What people get wrong about the open-plan fix
The fashionable correction, especially in tech-adjacent campuses built in the years after open-plan offices became a Silicon Valley article of faith, has been the hot-desking breakout zone, the deliberately engineered serendipity machine. The instinct is right. The execution, almost everywhere I've seen it tried, is not. Forced proximity without intellectual permission to cross disciplinary lines produces noise, not collaboration. A physicist who has been told, implicitly or explicitly, that her promotion case will be judged entirely on physics publications has no career incentive to spend three hours talking to a sociologist in a shared atrium, however beautifully the atrium is lit. The building can invite the conversation. It cannot fund it, tenure it, or protect it from a departmental review committee.
And here is the question worth putting to any institution that has recently spent money on a gleaming new interdisciplinary hub: did you also change how you hire, how you promote, and whose grants count toward whose targets? Because if you didn't, the building is a stage set. Open staircases, empty between performances.
This is the gap that campus designers and university administrators almost never close together. The spatial argument and the incentive structure have to agree, and the honest truth is that most institutions find it far easier to commission an architect than to renegotiate a tenure committee's criteria. Architecture is expensive but legible. Institutional culture is cheap to describe and very nearly impossible to shift.

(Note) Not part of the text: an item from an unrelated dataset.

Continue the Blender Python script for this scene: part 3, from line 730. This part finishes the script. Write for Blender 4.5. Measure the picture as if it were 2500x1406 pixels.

The most revealing thing you can do on any research campus is find the oldest, shabbiest corridor nobody has renovated yet. That is where the institution's original theory of knowledge is still legible, written in brick and floor plan, like a palimpsest the paint budget never quite reached. It tells you what the founders thought counted as a discipline, who was meant to talk to whom, and which fields were considered too different to share a wall. Some of those assumptions were right. Most of them just aged in place, quietly shaping what got discovered and what didn't, and the tragedy is that nobody had to make that choice consciously. The buildings made it for them.